From recycled paint to rented jeans, businesses large and small are looking at ways to cut waste, use fewer resources and help create what has been coined a "circular economy" in which raw materials and products are repeatedly reused.
Unilever, Renault, Google and Nike are some of the companies starting to move towards a circular business model, experts say.
Cities too - including London, Amsterdam and Paris - are looking at how they can shift to a circular economy, which means reusing products, parts and materials, producing no waste and pollution, and using fewer new resources and energy.
London's Waste and Recycling Board last month published a road map for how the city as a whole could make the shift, thereby cutting emissions and creating jobs.
"As London grows it faces unprecedented pressure on its land and its resources. If we are to meet these challenges, moving London to a circular economy will be vital," Shirley Rodrigues, London's deputy mayor for environment and energy, told the Thomson Reuters Foundation.
The city would likely need less land and infrastructure to manage waste, freeing up space for housing and saving up to 5 billion pounds ($6.5 billion) in infrastructure costs. The shift could generate 40,000 jobs, including 12,500 new jobs across London, she said.
It would also cut harmful greenhouse gas emissions.
"It is widely accepted that the circular economy has the potential to reduce greenhouse gas emissions ... through using less resources to make products in the first place and releasing less gases from energy generation, for example," Rodrigues said.
"This can also be achieved through using resources more efficiently by extending the life of products and through the sharing of goods," she added.
PwC, which offers audit, tax and consulting services, is going circular, and offering advice about this to its clients, who number 26,000 in Britain with more overseas.

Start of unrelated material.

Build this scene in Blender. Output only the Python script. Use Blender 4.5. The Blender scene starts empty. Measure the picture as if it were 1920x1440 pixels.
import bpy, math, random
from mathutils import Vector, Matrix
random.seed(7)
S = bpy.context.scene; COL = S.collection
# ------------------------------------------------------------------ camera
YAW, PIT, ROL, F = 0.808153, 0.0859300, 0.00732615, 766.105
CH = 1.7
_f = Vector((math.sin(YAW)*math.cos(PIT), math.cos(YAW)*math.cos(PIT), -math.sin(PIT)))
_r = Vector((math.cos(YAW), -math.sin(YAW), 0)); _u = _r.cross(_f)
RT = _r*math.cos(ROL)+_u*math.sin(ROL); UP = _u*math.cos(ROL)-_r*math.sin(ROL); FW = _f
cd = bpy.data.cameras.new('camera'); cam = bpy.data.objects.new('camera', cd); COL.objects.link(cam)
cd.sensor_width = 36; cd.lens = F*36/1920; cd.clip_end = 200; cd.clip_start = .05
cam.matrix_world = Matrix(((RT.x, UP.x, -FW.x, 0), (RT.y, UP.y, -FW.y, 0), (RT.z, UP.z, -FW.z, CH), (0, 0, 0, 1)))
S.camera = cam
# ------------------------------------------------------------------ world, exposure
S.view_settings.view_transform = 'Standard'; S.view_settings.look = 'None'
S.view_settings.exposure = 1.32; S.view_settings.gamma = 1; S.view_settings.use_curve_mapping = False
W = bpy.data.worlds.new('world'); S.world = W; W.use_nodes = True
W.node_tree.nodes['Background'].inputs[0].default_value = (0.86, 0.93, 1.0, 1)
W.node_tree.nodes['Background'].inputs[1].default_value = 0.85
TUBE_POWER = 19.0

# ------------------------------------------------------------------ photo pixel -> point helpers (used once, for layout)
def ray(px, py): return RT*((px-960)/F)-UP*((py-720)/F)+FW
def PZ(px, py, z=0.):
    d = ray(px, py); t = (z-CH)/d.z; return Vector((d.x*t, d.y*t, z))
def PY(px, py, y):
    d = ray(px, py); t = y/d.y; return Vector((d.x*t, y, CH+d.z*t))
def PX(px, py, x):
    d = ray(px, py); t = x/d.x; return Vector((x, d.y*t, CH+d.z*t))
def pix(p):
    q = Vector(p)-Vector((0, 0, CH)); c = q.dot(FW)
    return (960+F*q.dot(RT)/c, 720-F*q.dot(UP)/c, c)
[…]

The company uses cooking fat from its canteens and other kitchens to fuel its offices, it re-uses and remanufactures office furniture where possible and donates the rest to charity, and when its computers and phones need upgrading - a frequent occurrence - they send them to another company which resells them.
‘Walk the talk’
Bridget Jackson, PwC's head of corporate sustainability, is looking at everything from office carpets to recycled wall paint to see how to cut the company's waste and use of resources. Even worn out company uniforms are taken apart and reused.
"There are big cost savings, there's reputational benefits from being responsible, and it is a topic which is of a lot of interest to our employees," Jackson said.
"We are often giving advice to clients about how they can make their operations more efficient and be more sustainable, and we try to walk the talk," she said.
Some companies are looking for ways to become less reliant on raw materials because they fluctuate in price and become harder to source.
That can mean recycling aluminum for cars, old trainers for sportswear, and others are looking at reusing parts.
Many have developed ways to lease products - including jeans, lighting and photocopiers - to customers who return them when they want to upgrade.
London authorities are hoping that architects will increasingly design buildings which can be taken apart at the end of their lives and the materials and components used again.
"I think increasingly, everything that we do will be seen through the lens of a circular economy," said Wayne Hubbard, chief operating officer of the London Waste and Recycling Board.
Experts say change is happening in pockets.
"We're still in the early stages where you see some businesses, some cities, national governments playing around with these ideas and ... starting to make moves towards a circular economy," said Ashima Sukhdev, head of governments and cities at the Ellen MacArthur Foundation. "I'm very hopeful that London will become a circular economy."